— start of Supplied material —
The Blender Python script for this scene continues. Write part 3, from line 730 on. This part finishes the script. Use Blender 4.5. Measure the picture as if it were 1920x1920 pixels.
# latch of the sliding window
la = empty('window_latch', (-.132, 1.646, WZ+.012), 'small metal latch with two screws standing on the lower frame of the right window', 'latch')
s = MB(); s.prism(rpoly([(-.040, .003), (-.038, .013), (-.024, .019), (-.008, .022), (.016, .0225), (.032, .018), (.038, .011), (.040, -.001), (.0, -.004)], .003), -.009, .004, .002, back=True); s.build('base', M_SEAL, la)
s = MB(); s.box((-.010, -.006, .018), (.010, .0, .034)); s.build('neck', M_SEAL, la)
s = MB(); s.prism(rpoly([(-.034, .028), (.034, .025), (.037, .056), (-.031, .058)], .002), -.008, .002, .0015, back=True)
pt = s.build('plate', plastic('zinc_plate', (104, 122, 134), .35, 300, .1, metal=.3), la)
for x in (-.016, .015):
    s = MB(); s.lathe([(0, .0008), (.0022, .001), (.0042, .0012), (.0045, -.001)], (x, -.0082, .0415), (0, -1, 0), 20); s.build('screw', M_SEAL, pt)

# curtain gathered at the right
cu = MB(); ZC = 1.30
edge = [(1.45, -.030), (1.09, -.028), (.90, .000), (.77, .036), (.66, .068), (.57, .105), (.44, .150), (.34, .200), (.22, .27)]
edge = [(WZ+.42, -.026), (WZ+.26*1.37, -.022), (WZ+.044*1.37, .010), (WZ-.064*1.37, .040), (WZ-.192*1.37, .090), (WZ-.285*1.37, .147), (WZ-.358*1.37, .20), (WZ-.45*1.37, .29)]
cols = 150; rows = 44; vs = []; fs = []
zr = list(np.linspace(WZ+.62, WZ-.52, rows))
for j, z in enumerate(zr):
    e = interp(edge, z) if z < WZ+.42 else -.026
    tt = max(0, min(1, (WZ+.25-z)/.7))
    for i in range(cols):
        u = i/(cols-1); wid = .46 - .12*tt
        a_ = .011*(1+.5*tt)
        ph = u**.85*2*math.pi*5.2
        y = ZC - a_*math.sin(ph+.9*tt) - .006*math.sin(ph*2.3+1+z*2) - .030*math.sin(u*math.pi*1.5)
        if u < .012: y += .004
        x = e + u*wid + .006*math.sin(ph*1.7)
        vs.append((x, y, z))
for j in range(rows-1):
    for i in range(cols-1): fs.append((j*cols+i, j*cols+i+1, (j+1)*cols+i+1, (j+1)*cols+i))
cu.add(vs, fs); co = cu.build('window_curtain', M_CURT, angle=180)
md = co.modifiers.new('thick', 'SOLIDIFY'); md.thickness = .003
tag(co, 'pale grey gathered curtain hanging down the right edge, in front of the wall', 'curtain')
— end of Supplied material —
### Your goal
Copy exactly the lines that run from the first line of the data to the line containing "s.build('screw', M_SEAL, pt)", please, with both ends included and nothing else.

### Correct result
The Blender Python script for this scene continues. Write part 3, from line 730 on. This part finishes the script. Use Blender 4.5. Measure the picture as if it were 1920x1920 pixels.
# latch of the sliding window
la = empty('window_latch', (-.132, 1.646, WZ+.012), 'small metal latch with two screws standing on the lower frame of the right window', 'latch')
s = MB(); s.prism(rpoly([(-.040, .003), (-.038, .013), (-.024, .019), (-.008, .022), (.016, .0225), (.032, .018), (.038, .011), (.040, -.001), (.0, -.004)], .003), -.009, .004, .002, back=True); s.build('base', M_SEAL, la)
s = MB(); s.box((-.010, -.006, .018), (.010, .0, .034)); s.build('neck', M_SEAL, la)
s = MB(); s.prism(rpoly([(-.034, .028), (.034, .025), (.037, .056), (-.031, .058)], .002), -.008, .002, .0015, back=True)
pt = s.build('plate', plastic('zinc_plate', (104, 122, 134), .35, 300, .1, metal=.3), la)
for x in (-.016, .015):
    s = MB(); s.lathe([(0, .0008), (.0022, .001), (.0042, .0012), (.0045, -.001)], (x, -.0082, .0415), (0, -1, 0), 20); s.build('screw', M_SEAL, pt)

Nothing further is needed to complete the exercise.